Guevara separated his group into a vanguard, a rearguard,
and a main group in the middle, which contained Guevara himself. Rodriguez’ counter-insurgency team of
Bolivian Army soldiers captured the vanguard team, who happily spilled the
beans about the whole thing. That
included Paco. Now Rodriguez knew
Guevara would be arriving – but Guevara had no clue he’d be walking into an
ambush. Sure enough, he was captured.
The two of them talked at length, very friendly. Che gave him his Rolex, which is now on
display at CIA headquarters. If it were
up to Rodriguez, he’d have had Che sent to Panama to be interrogated by the CIA
and who knows what else. But it was the
Bolivians who decided what to do, and they decided to shoot him. Too bad.
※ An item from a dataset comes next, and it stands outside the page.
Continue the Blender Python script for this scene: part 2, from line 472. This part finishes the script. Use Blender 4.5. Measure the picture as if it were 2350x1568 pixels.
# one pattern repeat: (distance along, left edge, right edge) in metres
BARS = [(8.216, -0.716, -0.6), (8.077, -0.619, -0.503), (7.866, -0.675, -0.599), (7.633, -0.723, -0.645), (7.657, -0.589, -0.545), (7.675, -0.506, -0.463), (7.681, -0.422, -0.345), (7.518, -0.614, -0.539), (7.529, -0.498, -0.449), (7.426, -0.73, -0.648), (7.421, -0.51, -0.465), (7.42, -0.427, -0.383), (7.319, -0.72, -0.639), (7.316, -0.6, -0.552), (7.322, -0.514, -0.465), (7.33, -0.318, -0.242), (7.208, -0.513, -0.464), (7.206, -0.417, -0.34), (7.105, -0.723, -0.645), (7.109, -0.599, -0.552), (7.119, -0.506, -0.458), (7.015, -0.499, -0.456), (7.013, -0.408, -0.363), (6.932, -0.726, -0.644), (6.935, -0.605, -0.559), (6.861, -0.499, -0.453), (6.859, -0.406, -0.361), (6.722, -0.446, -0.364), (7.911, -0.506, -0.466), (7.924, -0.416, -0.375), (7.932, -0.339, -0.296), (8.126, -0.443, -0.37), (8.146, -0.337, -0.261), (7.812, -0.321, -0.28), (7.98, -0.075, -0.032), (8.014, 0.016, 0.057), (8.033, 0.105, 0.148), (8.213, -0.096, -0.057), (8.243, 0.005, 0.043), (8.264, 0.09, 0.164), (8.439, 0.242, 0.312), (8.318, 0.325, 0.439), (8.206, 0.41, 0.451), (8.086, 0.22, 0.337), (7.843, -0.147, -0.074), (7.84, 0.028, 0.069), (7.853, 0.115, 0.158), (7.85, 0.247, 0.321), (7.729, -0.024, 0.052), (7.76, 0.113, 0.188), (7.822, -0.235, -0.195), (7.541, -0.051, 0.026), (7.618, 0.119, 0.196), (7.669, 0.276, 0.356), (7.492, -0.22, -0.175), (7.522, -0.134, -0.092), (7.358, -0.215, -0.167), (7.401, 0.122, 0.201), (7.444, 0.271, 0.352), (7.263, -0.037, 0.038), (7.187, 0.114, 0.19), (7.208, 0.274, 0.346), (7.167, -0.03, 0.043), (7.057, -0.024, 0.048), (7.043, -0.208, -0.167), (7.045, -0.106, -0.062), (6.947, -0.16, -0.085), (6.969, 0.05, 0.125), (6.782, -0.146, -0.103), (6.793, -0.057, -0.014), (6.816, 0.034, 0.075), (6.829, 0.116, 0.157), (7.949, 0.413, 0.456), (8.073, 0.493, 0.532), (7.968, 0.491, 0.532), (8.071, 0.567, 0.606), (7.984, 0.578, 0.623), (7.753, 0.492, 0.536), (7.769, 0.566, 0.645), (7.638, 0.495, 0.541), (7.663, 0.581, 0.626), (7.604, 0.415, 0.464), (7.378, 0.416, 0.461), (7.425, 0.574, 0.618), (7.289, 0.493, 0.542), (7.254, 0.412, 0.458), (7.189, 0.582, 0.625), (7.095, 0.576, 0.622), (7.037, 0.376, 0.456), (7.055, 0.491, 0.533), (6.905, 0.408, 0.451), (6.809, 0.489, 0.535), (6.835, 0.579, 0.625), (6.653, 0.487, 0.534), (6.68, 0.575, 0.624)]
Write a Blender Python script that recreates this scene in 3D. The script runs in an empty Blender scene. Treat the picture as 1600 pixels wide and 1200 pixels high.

Vietnam. After Cuba, Rodriguez went to Vietnam. There he turned a female NVA officer. She was in love with the son of her NVA
commander (Colonel Tu Ton), but he thought his son was too good for her, and
forbid the relationship. The colonel
reassigned his son to a combat unit, and the boy was killed in a B52 raid. She blamed Tu Ton for not only breaking up
the relationship but also getting the boy killed. So she
helped the CIA arrange highly effective operations against him. And there was much rejoicing.
Nicaragua. By the 1980s, Rodriguez went to Nicaragua to
help out with the Contras, who were trying to overthrow the communist
Sandinista regime then in power. Despite
the notoriety back in Washington of some guy named Oliver North, Rodriguez said
the Contras had no idea who North was.
Rodriguez considered North to be an arrogant idiot who had no idea what
he was doing, nor that Secord and the rest of the Iran-Contra operation were making money behind his back, overall a pompous, incompetent assclown
with a grossly inflated image of his importance.